START
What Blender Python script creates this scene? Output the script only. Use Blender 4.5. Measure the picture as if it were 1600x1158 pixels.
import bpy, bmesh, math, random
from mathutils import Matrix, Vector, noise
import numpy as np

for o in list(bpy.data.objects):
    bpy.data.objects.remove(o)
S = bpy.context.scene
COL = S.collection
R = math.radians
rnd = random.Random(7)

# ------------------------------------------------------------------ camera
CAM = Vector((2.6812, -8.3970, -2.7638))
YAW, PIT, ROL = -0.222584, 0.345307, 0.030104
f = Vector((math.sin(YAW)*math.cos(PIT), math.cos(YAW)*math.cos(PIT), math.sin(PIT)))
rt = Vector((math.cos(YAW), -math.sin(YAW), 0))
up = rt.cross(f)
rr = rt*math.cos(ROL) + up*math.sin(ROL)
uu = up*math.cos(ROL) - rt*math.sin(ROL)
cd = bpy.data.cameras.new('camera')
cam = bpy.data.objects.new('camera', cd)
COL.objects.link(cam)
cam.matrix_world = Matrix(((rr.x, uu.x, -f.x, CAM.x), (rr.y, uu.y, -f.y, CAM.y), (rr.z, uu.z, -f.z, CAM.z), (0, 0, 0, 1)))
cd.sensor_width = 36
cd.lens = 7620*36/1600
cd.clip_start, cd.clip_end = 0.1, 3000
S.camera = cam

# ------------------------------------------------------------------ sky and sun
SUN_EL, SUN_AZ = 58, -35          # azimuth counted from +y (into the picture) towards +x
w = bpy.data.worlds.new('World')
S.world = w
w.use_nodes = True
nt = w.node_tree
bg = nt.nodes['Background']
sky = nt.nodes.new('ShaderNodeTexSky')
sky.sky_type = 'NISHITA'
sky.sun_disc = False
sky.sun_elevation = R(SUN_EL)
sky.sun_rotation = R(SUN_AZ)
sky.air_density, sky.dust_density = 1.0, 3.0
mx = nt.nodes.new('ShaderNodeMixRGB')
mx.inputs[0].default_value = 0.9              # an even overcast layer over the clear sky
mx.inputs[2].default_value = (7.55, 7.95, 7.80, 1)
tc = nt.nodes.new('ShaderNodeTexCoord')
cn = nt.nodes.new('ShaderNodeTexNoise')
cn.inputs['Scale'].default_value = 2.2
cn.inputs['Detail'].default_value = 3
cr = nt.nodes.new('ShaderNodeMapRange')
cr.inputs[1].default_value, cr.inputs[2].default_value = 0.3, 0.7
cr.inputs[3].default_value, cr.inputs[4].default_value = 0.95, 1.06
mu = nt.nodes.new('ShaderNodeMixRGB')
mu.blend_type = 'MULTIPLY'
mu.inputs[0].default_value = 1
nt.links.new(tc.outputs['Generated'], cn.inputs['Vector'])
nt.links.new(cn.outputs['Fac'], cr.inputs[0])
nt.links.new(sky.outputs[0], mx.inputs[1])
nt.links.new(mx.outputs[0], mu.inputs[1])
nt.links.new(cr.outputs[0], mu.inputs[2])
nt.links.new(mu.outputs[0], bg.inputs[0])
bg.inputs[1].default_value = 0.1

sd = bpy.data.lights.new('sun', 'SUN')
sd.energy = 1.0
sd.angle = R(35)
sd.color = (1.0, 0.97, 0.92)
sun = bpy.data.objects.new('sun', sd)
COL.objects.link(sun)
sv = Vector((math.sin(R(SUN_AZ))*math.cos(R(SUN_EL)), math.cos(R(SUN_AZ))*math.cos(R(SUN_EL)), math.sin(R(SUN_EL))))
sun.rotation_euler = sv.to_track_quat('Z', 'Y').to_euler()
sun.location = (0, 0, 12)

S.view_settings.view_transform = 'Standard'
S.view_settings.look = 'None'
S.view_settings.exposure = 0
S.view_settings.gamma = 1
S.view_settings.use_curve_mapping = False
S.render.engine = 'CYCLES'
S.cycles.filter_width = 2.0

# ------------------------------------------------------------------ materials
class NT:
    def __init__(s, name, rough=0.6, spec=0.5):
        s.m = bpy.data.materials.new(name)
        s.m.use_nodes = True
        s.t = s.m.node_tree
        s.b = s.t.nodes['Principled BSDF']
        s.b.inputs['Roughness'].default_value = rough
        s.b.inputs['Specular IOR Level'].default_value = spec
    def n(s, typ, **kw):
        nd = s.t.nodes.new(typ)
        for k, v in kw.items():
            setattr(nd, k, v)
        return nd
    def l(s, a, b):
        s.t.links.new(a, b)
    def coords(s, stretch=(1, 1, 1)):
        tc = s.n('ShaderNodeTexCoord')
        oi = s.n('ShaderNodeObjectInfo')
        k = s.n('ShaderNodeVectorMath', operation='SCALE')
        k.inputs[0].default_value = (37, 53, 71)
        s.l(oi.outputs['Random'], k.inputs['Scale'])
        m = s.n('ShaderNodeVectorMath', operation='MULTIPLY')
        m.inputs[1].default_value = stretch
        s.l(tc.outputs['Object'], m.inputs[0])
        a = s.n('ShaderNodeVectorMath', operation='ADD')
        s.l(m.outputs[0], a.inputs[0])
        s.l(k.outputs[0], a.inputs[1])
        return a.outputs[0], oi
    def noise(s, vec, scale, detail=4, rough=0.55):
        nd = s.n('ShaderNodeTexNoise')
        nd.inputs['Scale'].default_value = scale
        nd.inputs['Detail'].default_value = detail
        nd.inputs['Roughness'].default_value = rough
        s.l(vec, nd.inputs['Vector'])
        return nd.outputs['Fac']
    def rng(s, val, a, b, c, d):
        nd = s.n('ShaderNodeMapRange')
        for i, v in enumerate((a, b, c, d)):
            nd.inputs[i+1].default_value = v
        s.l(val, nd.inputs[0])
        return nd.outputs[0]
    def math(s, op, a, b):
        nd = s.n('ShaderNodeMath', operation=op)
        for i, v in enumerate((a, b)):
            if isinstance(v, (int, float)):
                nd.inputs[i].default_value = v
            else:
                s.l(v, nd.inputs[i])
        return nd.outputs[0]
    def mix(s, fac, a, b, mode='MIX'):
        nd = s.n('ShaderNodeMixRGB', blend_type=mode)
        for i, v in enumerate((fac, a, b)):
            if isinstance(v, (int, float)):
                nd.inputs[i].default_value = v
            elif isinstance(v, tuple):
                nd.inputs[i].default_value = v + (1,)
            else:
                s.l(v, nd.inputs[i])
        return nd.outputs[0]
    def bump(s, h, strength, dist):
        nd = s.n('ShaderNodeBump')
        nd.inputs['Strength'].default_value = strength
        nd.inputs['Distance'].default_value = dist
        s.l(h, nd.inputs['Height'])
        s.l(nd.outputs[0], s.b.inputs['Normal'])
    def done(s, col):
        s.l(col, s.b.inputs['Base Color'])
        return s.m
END
Objective —
Return exactly the lines that run from the top of the listing above to the line containing "S.camera = cam", please, keeping both end lines and leaving out everything else.

Result of this exercise —
What Blender Python script creates this scene? Output the script only. Use Blender 4.5. Measure the picture as if it were 1600x1158 pixels.
import bpy, bmesh, math, random
from mathutils import Matrix, Vector, noise
import numpy as np

for o in list(bpy.data.objects):
    bpy.data.objects.remove(o)
S = bpy.context.scene
COL = S.collection
R = math.radians
rnd = random.Random(7)

# ------------------------------------------------------------------ camera
CAM = Vector((2.6812, -8.3970, -2.7638))
YAW, PIT, ROL = -0.222584, 0.345307, 0.030104
f = Vector((math.sin(YAW)*math.cos(PIT), math.cos(YAW)*math.cos(PIT), math.sin(PIT)))
rt = Vector((math.cos(YAW), -math.sin(YAW), 0))
up = rt.cross(f)
rr = rt*math.cos(ROL) + up*math.sin(ROL)
uu = up*math.cos(ROL) - rt*math.sin(ROL)
cd = bpy.data.cameras.new('camera')
cam = bpy.data.objects.new('camera', cd)
COL.objects.link(cam)
cam.matrix_world = Matrix(((rr.x, uu.x, -f.x, CAM.x), (rr.y, uu.y, -f.y, CAM.y), (rr.z, uu.z, -f.z, CAM.z), (0, 0, 0, 1)))
cd.sensor_width = 36
cd.lens = 7620*36/1600
cd.clip_start, cd.clip_end = 0.1, 3000
S.camera = cam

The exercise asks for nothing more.